▸ **EXERCISE TASK**
Filter the data for lines with the word "scene", then copy every line so identified.

▸ **MATERIAL PROVIDED**
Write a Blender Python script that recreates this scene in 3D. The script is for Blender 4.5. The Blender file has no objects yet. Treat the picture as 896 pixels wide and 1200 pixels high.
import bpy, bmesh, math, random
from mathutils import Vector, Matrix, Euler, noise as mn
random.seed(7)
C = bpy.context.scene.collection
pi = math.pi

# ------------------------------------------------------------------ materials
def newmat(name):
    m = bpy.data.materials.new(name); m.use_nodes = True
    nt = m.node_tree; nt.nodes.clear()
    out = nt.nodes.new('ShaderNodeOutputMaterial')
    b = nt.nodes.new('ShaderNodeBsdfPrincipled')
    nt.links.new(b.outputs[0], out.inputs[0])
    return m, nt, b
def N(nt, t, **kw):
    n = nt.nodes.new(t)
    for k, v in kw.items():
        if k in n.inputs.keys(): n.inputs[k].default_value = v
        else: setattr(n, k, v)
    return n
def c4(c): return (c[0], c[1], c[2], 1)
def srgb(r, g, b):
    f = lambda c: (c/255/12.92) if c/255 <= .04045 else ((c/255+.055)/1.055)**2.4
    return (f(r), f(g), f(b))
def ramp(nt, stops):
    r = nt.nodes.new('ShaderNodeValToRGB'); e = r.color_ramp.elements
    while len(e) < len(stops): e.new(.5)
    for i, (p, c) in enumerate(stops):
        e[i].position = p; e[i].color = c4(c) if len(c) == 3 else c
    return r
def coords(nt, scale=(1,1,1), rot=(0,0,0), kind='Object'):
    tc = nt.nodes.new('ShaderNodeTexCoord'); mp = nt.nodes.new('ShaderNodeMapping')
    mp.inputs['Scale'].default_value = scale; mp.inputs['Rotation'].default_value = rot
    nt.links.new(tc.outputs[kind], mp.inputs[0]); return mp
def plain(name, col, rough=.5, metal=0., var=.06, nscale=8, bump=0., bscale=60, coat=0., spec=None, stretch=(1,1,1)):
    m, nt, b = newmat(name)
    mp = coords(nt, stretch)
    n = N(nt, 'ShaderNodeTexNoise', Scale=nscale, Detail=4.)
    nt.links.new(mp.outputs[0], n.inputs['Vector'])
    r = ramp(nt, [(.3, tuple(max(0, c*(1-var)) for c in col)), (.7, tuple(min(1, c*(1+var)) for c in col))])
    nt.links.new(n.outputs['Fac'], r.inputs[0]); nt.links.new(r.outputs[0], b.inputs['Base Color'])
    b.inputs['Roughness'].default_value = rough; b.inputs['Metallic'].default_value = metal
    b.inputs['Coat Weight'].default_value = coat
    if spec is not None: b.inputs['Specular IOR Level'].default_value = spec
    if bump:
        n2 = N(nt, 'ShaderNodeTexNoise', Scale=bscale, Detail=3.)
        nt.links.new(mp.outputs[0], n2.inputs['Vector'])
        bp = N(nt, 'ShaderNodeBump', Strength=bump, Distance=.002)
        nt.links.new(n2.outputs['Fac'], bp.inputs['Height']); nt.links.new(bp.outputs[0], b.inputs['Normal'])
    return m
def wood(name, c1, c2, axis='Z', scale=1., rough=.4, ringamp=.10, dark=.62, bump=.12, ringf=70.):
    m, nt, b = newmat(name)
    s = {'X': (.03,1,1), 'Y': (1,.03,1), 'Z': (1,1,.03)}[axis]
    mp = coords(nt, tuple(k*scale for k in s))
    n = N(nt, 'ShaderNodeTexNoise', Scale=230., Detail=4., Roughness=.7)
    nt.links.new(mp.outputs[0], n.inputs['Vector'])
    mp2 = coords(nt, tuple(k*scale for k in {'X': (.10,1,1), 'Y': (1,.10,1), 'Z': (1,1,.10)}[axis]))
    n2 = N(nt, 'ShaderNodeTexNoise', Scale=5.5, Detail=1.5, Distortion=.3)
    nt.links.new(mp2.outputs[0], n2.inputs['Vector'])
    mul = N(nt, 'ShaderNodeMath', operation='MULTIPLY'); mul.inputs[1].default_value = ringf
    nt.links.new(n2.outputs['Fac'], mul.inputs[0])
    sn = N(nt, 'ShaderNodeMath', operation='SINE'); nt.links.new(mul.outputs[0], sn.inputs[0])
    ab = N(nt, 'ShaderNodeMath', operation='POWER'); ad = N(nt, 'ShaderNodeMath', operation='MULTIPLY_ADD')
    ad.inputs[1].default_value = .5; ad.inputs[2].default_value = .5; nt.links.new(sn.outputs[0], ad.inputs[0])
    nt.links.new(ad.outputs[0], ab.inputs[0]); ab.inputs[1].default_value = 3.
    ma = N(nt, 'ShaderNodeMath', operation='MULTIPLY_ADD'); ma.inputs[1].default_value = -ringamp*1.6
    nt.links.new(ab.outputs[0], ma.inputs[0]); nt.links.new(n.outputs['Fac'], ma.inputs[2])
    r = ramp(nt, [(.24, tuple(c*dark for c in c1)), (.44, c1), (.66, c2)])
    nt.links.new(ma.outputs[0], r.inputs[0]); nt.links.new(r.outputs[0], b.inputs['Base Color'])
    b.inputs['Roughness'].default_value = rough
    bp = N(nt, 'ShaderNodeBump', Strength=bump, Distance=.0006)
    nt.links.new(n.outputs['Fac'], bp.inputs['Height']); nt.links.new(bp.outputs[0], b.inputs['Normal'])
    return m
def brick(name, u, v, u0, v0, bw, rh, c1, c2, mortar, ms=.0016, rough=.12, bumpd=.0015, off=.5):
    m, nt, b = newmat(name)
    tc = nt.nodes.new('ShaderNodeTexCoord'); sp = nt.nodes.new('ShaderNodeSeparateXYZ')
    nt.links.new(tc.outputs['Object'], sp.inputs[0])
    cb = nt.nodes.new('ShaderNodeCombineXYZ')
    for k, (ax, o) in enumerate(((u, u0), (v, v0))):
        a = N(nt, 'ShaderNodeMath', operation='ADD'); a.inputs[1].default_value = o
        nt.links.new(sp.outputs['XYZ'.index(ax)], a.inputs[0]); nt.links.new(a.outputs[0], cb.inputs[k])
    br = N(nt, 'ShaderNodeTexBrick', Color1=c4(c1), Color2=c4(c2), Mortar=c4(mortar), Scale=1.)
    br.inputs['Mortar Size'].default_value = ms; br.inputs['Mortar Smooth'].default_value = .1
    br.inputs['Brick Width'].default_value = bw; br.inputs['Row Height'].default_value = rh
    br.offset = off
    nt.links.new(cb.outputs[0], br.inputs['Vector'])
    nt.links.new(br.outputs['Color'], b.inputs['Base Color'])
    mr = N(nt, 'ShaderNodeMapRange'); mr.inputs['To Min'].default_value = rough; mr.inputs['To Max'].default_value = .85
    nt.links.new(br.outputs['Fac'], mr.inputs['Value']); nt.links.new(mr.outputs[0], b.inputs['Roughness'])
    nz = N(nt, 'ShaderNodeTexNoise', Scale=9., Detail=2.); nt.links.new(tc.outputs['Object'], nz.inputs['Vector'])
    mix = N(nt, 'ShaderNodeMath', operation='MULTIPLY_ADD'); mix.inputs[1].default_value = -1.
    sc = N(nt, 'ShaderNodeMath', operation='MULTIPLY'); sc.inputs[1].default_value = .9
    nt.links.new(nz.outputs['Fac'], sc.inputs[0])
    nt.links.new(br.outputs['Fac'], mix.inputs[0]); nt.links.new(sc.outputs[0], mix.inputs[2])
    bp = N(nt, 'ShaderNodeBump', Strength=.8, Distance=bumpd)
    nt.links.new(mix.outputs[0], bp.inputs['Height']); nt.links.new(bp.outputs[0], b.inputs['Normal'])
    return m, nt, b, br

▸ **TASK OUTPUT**
Write a Blender Python script that recreates this scene in 3D. The script is for Blender 4.5. The Blender file has no objects yet. Treat the picture as 896 pixels wide and 1200 pixels high.
C = bpy.context.scene.collection